Dopo breve tratto lascio la dorsale per un nuovo sentiero incorniciato dalla vegetazione. Non è segnato sulle mappe, ma so che prosegue aspro fino a sbucare sulle coste rocciose da cui più oltre si innalza monte Pelato. Non è in programma seguire il sentiero ufficiale, considerato eccessivamente lineare.
Ancora, è come uscire da una stretta galleria: il sentiero improvvisamente si riaffaccia al cielo. In questa fotografia sto guardando indietro.
Quella Luna che riesce a trapassare la coltre nuvolosa si riflette sulle chiome, rallegrandomi.

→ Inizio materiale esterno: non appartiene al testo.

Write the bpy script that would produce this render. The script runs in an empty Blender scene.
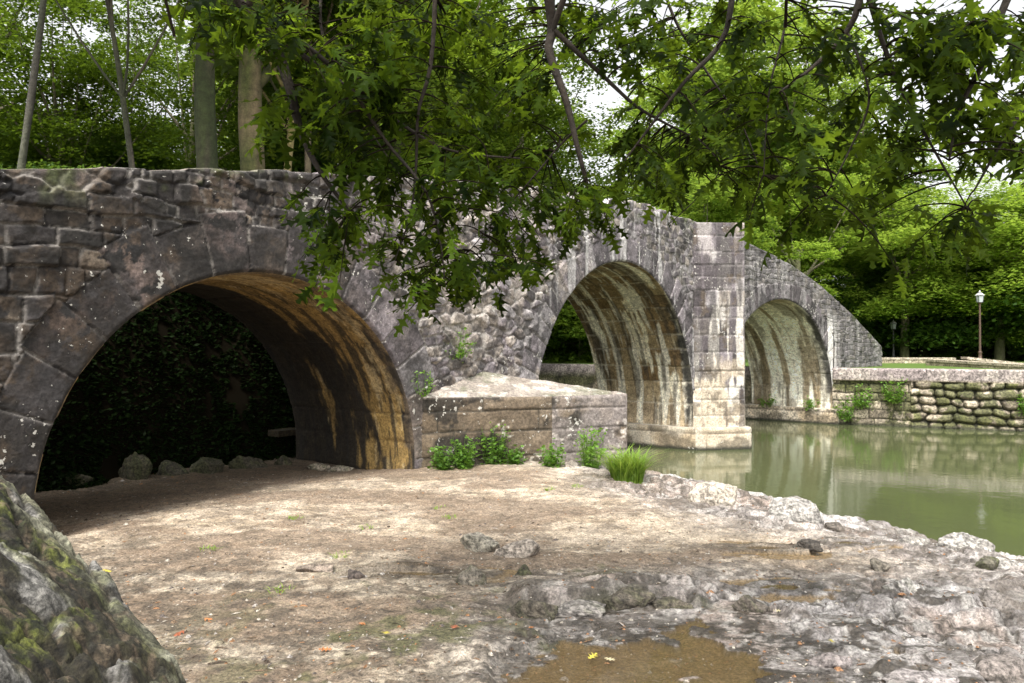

Risalgo le coste; vi sono molti punti brulli, privi di vegetazione, che permettono un ripido passaggio.
Monte Pelato finalmente visibile all’occhio.
L’ultima salita!
E la visione dal monte. La luce d’argento della Luna, sempre filtrata dalle nubi, illumina tenuamente il mare, punteggiato dalle lampade di imbarcazioni, vicine e lontane. Il mio cuore è felice. Recito nelle sette direzioni alcuni mantra di tradizione buddista. Mi piace pensare che il vento leggero, spirante, li espanda per i boschi e fra gli esseri che lì vivono, in ringraziamento per l’ospitalità.Per ascendere a e discendere da monte Pelato si può fruire del sentiero principale (quello appunto non percorso) e di due sentieri secondari, quello da cui sono giunto e l’altro, che mi diletto nel definire “la direttissima”. Niente fotografie, ma è ripidissimo, esageratamente stretto, sdrucciolevole. Così riprendo a giocare: attivo una coppia di cassettine audio (viva la stereofonia) e, nell’euritmia di musica travolgente, mi precipito giù quanto più velocemente possibile per le mie gambe, saltando e afferrandomi ai pochi arbusti che generosamente tendono braccia di legno.
Dopo la direttissima e qualche curva di collegamento, mi incanalo nel sentiero di Sir Robert. Tutta discesa fino alla fine, con la possibilità di sfruttare qualche pedana colà fissata a terra (a uso prevalentemente ciclistico) per compiere balzi. La musica incalzante mi spinge a mantenere un’andatura celere.
Avevo lasciato in automobile un piacevole ristoro: sia mai l’arrivare cupamente privo di cibarie e bevande (sì, non è visibile, ma c’è anche una birra). Appare forse come un desco più consono a un pranzetto estivo che alla cenetta invernale, ma -si sa- non ci sono più le stagioni (né mezze, né intere: la Terra brucia).
La Luna è molto alta nel cielo, ora. Le nubi formano un tetto grigio nero dalla volta a cupola.
La Luna come occhio mistico, che osserva e saluta.